Hirsch, prof of physics @ the University of Califorina at San Diego, April 10, 2008

(Seymour Hirsch, “Nuking Iran,” http://www.globalresearch.ca/index.php?context=viewArticle&code=HIR20060422&articleId=2317, Accessed 6/1/12] SM

JH: Iran is likely to respond to any US attack using its considerable missile arsenal against US forces in Iraq and elsewhere in the Persian Gulf. Israel may attempt to stay out of the conflict, it is not clear whether Iran would target Israel in a retaliatory strike but it is certainly possible. If the US attack includes nuclear weapons use against Iranian facilities, as I believe is very likely, rather than deterring Iran it will cause a much more violent response. Iranian military forces and militias are likely to storm into southern Iraq and the US may be forced to use nuclear weapons against them, causing large scale casualties and inflaming the Muslim world.

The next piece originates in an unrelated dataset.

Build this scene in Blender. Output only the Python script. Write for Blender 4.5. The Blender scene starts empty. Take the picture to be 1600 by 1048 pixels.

There could be popular uprisings in other countries in the region like Pakistan, and of course a Shiite uprising in Iraq against American occupiers. Finally I would like to discuss the grave consequences to America and the world if the US uses nuclear weapons against Iran. First, the likelihood of terrorist attacks against Americans both on American soil and abroad will be enormously enhanced after these events. And terrorist's attempts to get hold of "loose nukes" and use them against Americans will be enormously incentivized after the US used nuclear weapons against Iran. Second, it will destroy America's position as the leader of the free world. The rest of the world rightly recognizes that nuclear weapons are qualitatively different from all other weapons, and that there is no sharp distinction between small and large nuclear weapons, or between nuclear weapons targeting facilities versus those targeting armies or civilians. It will not condone the breaking of the nuclear taboo in an unprovoked war of aggression against a non-nuclear country, and the US will become a pariah state. Third, the Nuclear Non-Proliferation Treaty will cease to exist, and many of its 182 non-nuclear-weapon-country signatories will strive to acquire nuclear weapons as a deterrent to an attack by a nuclear nation. With no longer a taboo against the use of nuclear weapons, any regional conflict may go nuclear and expand into global nuclear war. Nuclear weapons are million-fold more powerful than any other weapon, and the existing nuclear arsenals can obliterate humanity many times over. In the past, global conflicts terminated when one side prevailed. In the next global conflict we will all be gone before anybody has prevailed.